No entraré en los valores personales del ejecutado, aunque tengo la impresión de que dejaban bastante que desear: independentista a la fuerza, azuzado por su segunda esposa, Carme Ballester, y por el siniestro dúo Dencàs-Badia (fue el ministro español de Marina entre junio y septiembre de 1933), conspicuo aficionado a los toros y los pasodobles, se mostró débil con comunistas y anarquistas, permitiendo que estos fusilaran a troche y moche, y acabó claramente superado por las circunstancias, mostrando una falta de control de la Generalitat sobre los energúmenos del momento no muy distinta a la actual de la Autoridad Nacional Palestina sobre los animales de Hamás. Entregado al régimen franquista por los nazis que ya ocupaban París, ciudad en la que se había refugiado nuestro hombre, acabó fusilado por un régimen, no por un país, así que, finiquitado felizmente ese régimen, resultan innecesarias las disculpas del país, que ya no es el mismo de 1940, afortunadamente.
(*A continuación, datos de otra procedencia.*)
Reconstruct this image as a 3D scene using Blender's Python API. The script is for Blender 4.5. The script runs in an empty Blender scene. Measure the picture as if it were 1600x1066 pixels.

Pero el lazismo insiste en sacar el cadáver en procesión cada vez que le conviene: solo le falta exigir al Gobierno español de turno la resurrección del desdichado Companys (al que se usa como ariete moral) o, por lo menos, unos eficaces intentos de clonación. El homenajeado se convierte en otro recurso para el victimismo. Se lo eleva a los altares de los políticos providenciales, aunque pocos como él se merecen la máxima italiana Un bel morir tutta una vita onora. Deviene un ingrediente más del cóctel independentista que nunca viene mal.
Puede que fuese mejor para todos dejarlo descansar en paz, con sus luces y sus sombras, pero aquí se aprovecha todo lo que es bueno para el convento. Y en pleno chantaje a un arribista para que pueda conservar el poder, un poco de Companys nunca viene mal. Por no hablar de que su posible desagravio verbal suena más verosímil, siendo como es el señor Sánchez, que lo de pillar esos 500.000 millones de la deuda histérica, repetir el referéndum y hasta conseguir la cesión de los trenes de cercanías.
Y al muerto, a fin de cuentas, ya le da todo lo mismo.